Filter the content of the page’s excerpt text.

fpw_featured_image

Filter the HTML output for the featured image.

Template Overrides

If you haven’t already, see the note at the top of the page about Version 1.0 Template Override Compatibility.

Feature a Page Widget 2.0 comes with three individual template files, one for each layout. You can override, one, two, or all three layout files depending on your needs. You can also remove default layout options or add custom layouts with the fpw_widget_templates filter (see above).

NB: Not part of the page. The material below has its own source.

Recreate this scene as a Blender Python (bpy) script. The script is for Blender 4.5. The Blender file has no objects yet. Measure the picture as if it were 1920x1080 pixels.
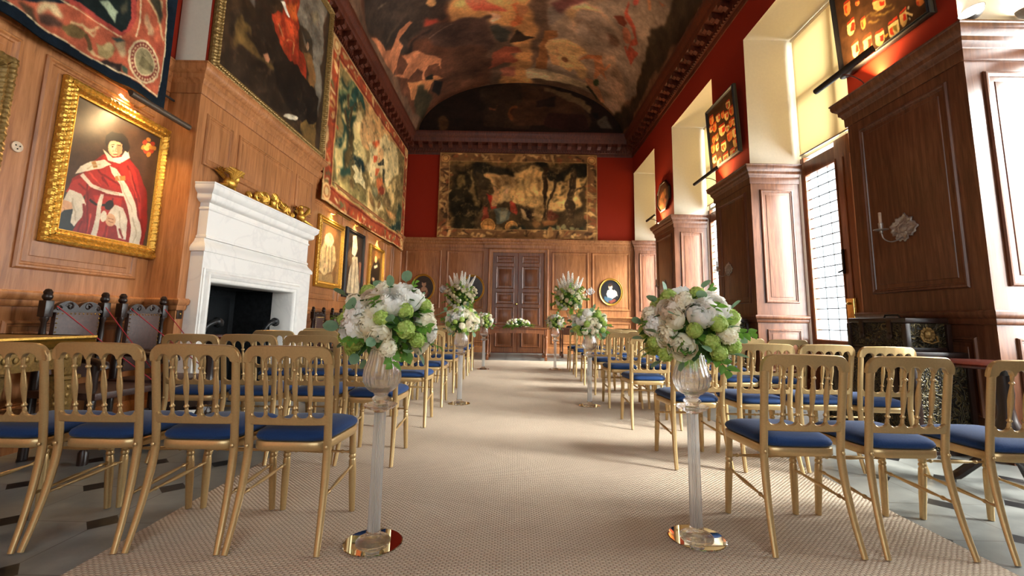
import bpy, bmesh, math, random
import numpy as np
from mathutils import Vector, Matrix, Euler
PI = math.pi
S = bpy.context.scene
COL = S.collection
rnd = random.Random(7)

# ------------------------------------------------------------------ camera
R_CAM = Matrix(((0.9998256, 0.0176970, -0.0059659), (0.0035609, 0.1329403, 0.9911176), (0.0183329, -0.9909660, 0.1328541)))      # rows: world X, Y, Z seen in (right, down, forward) camera axes
cam_d = bpy.data.cameras.new('camera')
cam = bpy.data.objects.new('camera', cam_d); COL.objects.link(cam)
cam_d.sensor_width = 36.0
cam_d.lens = 835.0 / 1920.0 * 36.0
cam_d.shift_x = 0.0
cam_d.shift_y = (488.0 - 540.0) / 1920.0
cam_d.clip_start = 0.05
cam_d.clip_end = 200
mw = Matrix.Identity(4)
for i in range(3):
    mw[i][0] = R_CAM[i][0]; mw[i][1] = -R_CAM[i][1]; mw[i][2] = -R_CAM[i][2]
mw[2][3] = 1.02
cam.matrix_world = mw
S.camera = cam

# ------------------------------------------------------------------ view, sky, daylight
S.view_settings.view_transform = 'Standard'
S.view_settings.look = 'None'
S.view_settings.gamma = 1.0
S.view_settings.use_curve_mapping = False
S.view_settings.exposure = 1.22
S.cycles.use_denoising = True
S.cycles.max_bounces = 10
S.cycles.diffuse_bounces = 5
S.cycles.glossy_bounces = 4
S.cycles.transmission_bounces = 8
S.cycles.transparent_max_bounces = 16
S.cycles.sample_clamp_indirect = 6.0
S.cycles.caustics_reflective = False
S.cycles.caustics_refractive = False
W = bpy.data.worlds.new('sky'); S.world = W; W.use_nodes = True
W.node_tree.nodes['Background'].inputs[0].default_value = (0.86, 0.93, 1.0, 1)
W.node_tree.nodes['Background'].inputs[1].default_value = 2.0

WINS = [(11.95, 14.1), (8.32, 10.57), (4.9, 7.08), (1.5, 3.6)]   # window bays along the right wall (y from, to)
DAY = [520, 520, 520, 560]
for (ya, yb), pw in zip(WINS, DAY):                       # sky light outside each window
    ld = bpy.data.lights.new('daylight', 'AREA'); ld.shape = 'RECTANGLE'
    ld.size = 5.6; ld.size_y = 2.5; ld.energy = pw; ld.color = (0.97, 0.985, 1.0)
    lo = bpy.data.objects.new('daylight', ld); COL.objects.link(lo)
    lo.location = (5.6, (ya + yb) / 2, 3.4); lo.rotation_euler = (0, PI / 2, 0)
sd = bpy.data.lights.new('hazy_sun', 'SUN'); sd.energy = 15.0; sd.angle = math.radians(30); sd.color = (1.0, 0.975, 0.94)
so = bpy.data.objects.new('hazy_sun', sd); COL.objects.link(so); so.location = (9, 3, 8)
so.rotation_euler = Vector((-1, .5, -.62)).to_track_quat('-Z', 'Y').to_euler()
ld = bpy.data.lights.new('daylight', 'AREA'); ld.shape = 'RECTANGLE'   # added front fill, set outside an unseen window behind the camera
ld.size = 4.2; ld.size_y = 4.6; ld.energy = 45; ld.color = (0.96, 0.98, 1.0)
lo = bpy.data.objects.new('daylight', ld); COL.objects.link(lo); lo.location = (0.1, -4.75, 3.6); lo.rotation_euler = (PI / 2, 0, 0)

# ------------------------------------------------------------------ materials
def lin(c):
    return tuple((x / 12.92 if x <= 0.04045 else ((x + 0.055) / 1.055) ** 2.4) for x in c)
def rgb(r, g, b):
    return lin((r / 255, g / 255, b / 255)) + (1,)
class N:
    """small node-tree helper"""
    def __init__(s, name):
        s.m = bpy.data.materials.new(name); s.m.use_nodes = True
        s.t = s.m.node_tree; s.b = s.t.nodes['Principled BSDF']; s.o = s.t.nodes['Material Output']
    def n(s, typ, **kw):
        x = s.t.nodes.new(typ)
        for k, v in kw.items(): setattr(x, k, v)
        return x
    def l(s, a, b): s.t.links.new(a, b)
    def co(s, scale=(1, 1, 1), rot=(0, 0, 0), kind='Object'):
        tc = s.n('ShaderNodeTexCoord'); mp = s.n('ShaderNodeMapping')
        mp.inputs['Scale'].default_value = scale; mp.inputs['Rotation'].default_value = rot
        s.l(tc.outputs[kind], mp.inputs[0]); return mp.outputs[0]
    def noise(s, vec, scale, detail=4, rough=.55, dist=0):
        x = s.n('ShaderNodeTexNoise'); x.inputs['Scale'].default_value = scale; x.inputs['Detail'].default_value = detail
        x.inputs['Roughness'].default_value = rough; x.inputs['Distortion'].default_value = dist
        s.l(vec, x.inputs['Vector']); return x.outputs['Fac']
    def ramp(s, fac, stops):
        r = s.n('ShaderNodeValToRGB')
        el = r.color_ramp.elements
        while len(el) < len(stops): el.new(.5)
        for e, (p, c) in zip(el, stops): e.position = p; e.color = c if len(c) == 4 else tuple(c) + (1,)
        s.l(fac, r.inputs[0]); return r.outputs[0]
    def mix(s, fac, a, b, mode='MIX'):
        x = s.n('ShaderNodeMix', data_type='RGBA', blend_type=mode)
        for v, i in ((fac, 0), (a, 6), (b, 7)):
            if hasattr(v, 'links'): s.l(v, x.inputs[i])
            else: x.inputs[i].default_value = v
        return x.outputs[2]
    def math(s, op, a, b=0.0, c=0.0):
        x = s.n('ShaderNodeMath', operation=op)
        for i, v in enumerate((a, b, c)):
            if hasattr(v, 'links'): s.l(v, x.inputs[i])
            else: x.inputs[i].default_value = v
        return x.outputs[0]
    def bump(s, h, strength=.3, dist=.01):
        x = s.n('ShaderNodeBump'); x.inputs['Strength'].default_value = strength; x.inputs['Distance'].default_value = dist
        s.l(h, x.inputs['Height']); s.l(x.outputs[0], s.b.inputs['Normal'])
    def col(s, c):
        if hasattr(c, 'links'): s.l(c, s.b.inputs['Base Color'])
        else: s.b.inputs['Base Color'].default_value = c
    def set(s, **kw):
        for k, v in kw.items():
            i = s.b.inputs[k.replace('_', ' ')]
            if hasattr(v, 'links'): s.l(v, i)
            else: i.default_value = v
        return s.m

def wood(name, dark, mid, light, rough=.42, grain=1.0, spec=.5):
    k = N(name)
    v = k.co((9 * grain, 9 * grain, 0.7 * grain))
    f = k.noise(v, 3.0, 8, .65, .6)
    g = k.noise(k.co((1, 1, .45)), 1.3, 3, .5)
    c = k.ramp(f, [(.25, dark), (.5, mid), (.78, light)])
    g2 = k.ramp(g, [(.3, (.66, .62, .6, 1)), (.7, (1.12, 1.08, 1.05, 1))])
    c = k.mix(1.0, c, g2, 'MULTIPLY')
    k.col(c); k.bump(f, .12, .004)
    return k.set(Roughness=rough, Specular_IOR_Level=spec)
M = {}
M['oak'] = wood('panelling_oak', rgb(124, 76, 42), rgb(172, 114, 68), rgb(200, 142, 94), .36)
M['oak_red'] = wood('window_wall_oak', rgb(68, 38, 24), rgb(108, 68, 46), rgb(142, 98, 70), .3)  # panelling oak in darker tones, painting in the shade on the window piers
M['oak_dark'] = wood('dark_oak', rgb(84, 46, 24), rgb(124, 74, 42), rgb(152, 98, 60), .32)
M['mahogany'] = wood('mahogany', rgb(40, 14, 9), rgb(74, 28, 18), rgb(104, 42, 26), .25)
M['black_wood'] = wood('ebonised_wood', rgb(20, 13, 11), rgb(38, 24, 20), rgb(58, 36, 28), .32)
M['cornice'] = wood('cornice_wood', rgb(58, 26, 14), rgb(92, 42, 24), rgb(122, 60, 36), .45)

def plain(name, c, rough=.5, metal=0., bump=0., bscale=60., var=.12, spec=.5):
    k = N(name)
    f = k.noise(k.co(), bscale, 4, .6)
    lo = tuple(x * (1 - var) for x in c[:3]) + (1,); hi = tuple(min(1, x * (1 + var)) for x in c[:3]) + (1,)
    k.col(k.ramp(f, [(.3, lo), (.7, hi)]))
    if bump: k.bump(f, bump, .004)
    return k.set(Roughness=rough, Metallic=metal, Specular_IOR_Level=spec)
M['red'] = plain('red_wall_cloth', rgb(148, 40, 20), .85, 0, .15, 220, .12, .2)
M['plaster'] = plain('cream_plaster', rgb(222, 212, 190), .8, 0, .05, 30, .03, .2)
M['gold_paint'] = plain('gold_chair_paint', rgb(196, 166, 116), .33, .55, .05, 120, .06)
M['blue'] = plain('blue_velvet', rgb(20, 54, 102), .8, 0, .2, 160, .16, .25)
M['blue'].node_tree.nodes['Principled BSDF'].inputs['Sheen Weight'].default_value = .12
M['gilt'] = plain('gilt_frame_gold', rgb(206, 156, 66), .34, .75, .55, 75, .28)
M['gilt_old'] = plain('old_gilding', rgb(138, 108, 58), .45, .55, .5, 60, .35)
M['gilt_bright'] = plain('burnished_gilding', rgb(160, 122, 52), .25, .85, .1, 40, .15)
M['iron'] = plain('black_iron', rgb(34, 36, 38), .35, .5, .25, 50, .3)
M['soot'] = plain('sooty_brick', rgb(28, 30, 32), .9, 0, .3, 20, .4, .2)
M['brass'] = plain('brass', rgb(200, 168, 92), .25, .9)
M['silver'] = plain('silver', rgb(168, 164, 160), .32, .65, .4, 60, .15)
M['steel'] = plain('lamp_metal', rgb(96, 84, 72), .4, .6)
M['bronze'] = plain('dark_bronze', rgb(50, 34, 24), .4, .5)
M['candle'] = plain('candle_wax', rgb(200, 180, 160), .5)
M['leather'] = plain('worn_leather', rgb(66, 42, 36), .45, 0, .4, 40, .3)
M['ribbon'] = plain('crimson_cord', rgb(150, 22, 40), .6)
M['paper'] = plain('print_paper', rgb(196, 176, 152), .8, 0, 0, 12, .25)
M['black_paint'] = plain('black_paint', rgb(24, 22, 22), .5)
M['navy'] = plain('navy_galloon', rgb(14, 24, 32), .9, 0, .3, 140, .3, .2)
M['stem'] = plain('green_stem', rgb(84, 110, 50), .6)
M['white_frame'] = plain('pale_lead', rgb(120, 118, 112), .5)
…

  1. Create a new /fpw2_views/ folder in the active theme’s folder.
  2. From /wp-content/plugins/feature-a-page-widget/fpw2_views/ copy only the layout files you want to override into the folder you created in Step 1.
  3. Modify the template file as much as you like. For best results:
    • The template is run inside a post loop so all template tags should work.
    • See if you can do what you want with CSS (see starter styles in /css/fpw_starter_styles.css) or filters first. Template overrides are best for changing the widgets markup (e.g. heading level of page title tag or order of image/title/excerpt in source). Make sure to save your styles to a child theme or external CSS file that won’t be overwritten when the plugin is updated.
    • Try adding classes rather than removing or replacing classes in the widget unless you really know what you’re doing :)
    • You can find useful CSS selectors and comments in /wp-content/plugins/feature-a-page-widget/css/fpw_starter_styles.css. Copy and paste these styles somewhere safe. Do not modify this file.

If you need plugin support, you can post to the free plugin support forum on WordPress.org.

2 thoughts on “Feature a Page Widget 2.0 Documentation”

  1. Hi, I really like the plugin. However, it currently breaks “Custom Sidebars” Plugin by WPMU DEV (https://wordpress.org/plugins/custom-sidebars/). Reproduce like this:
    – Activate “Feature a Page Widget” plugin
    – Activate “Custom Sidebars” plugin
    – Go to “Design->Widgets” and click “New Sidebar”
    – Spinner will spin like forever

    Deactivating your plugIn resolves the issue for me.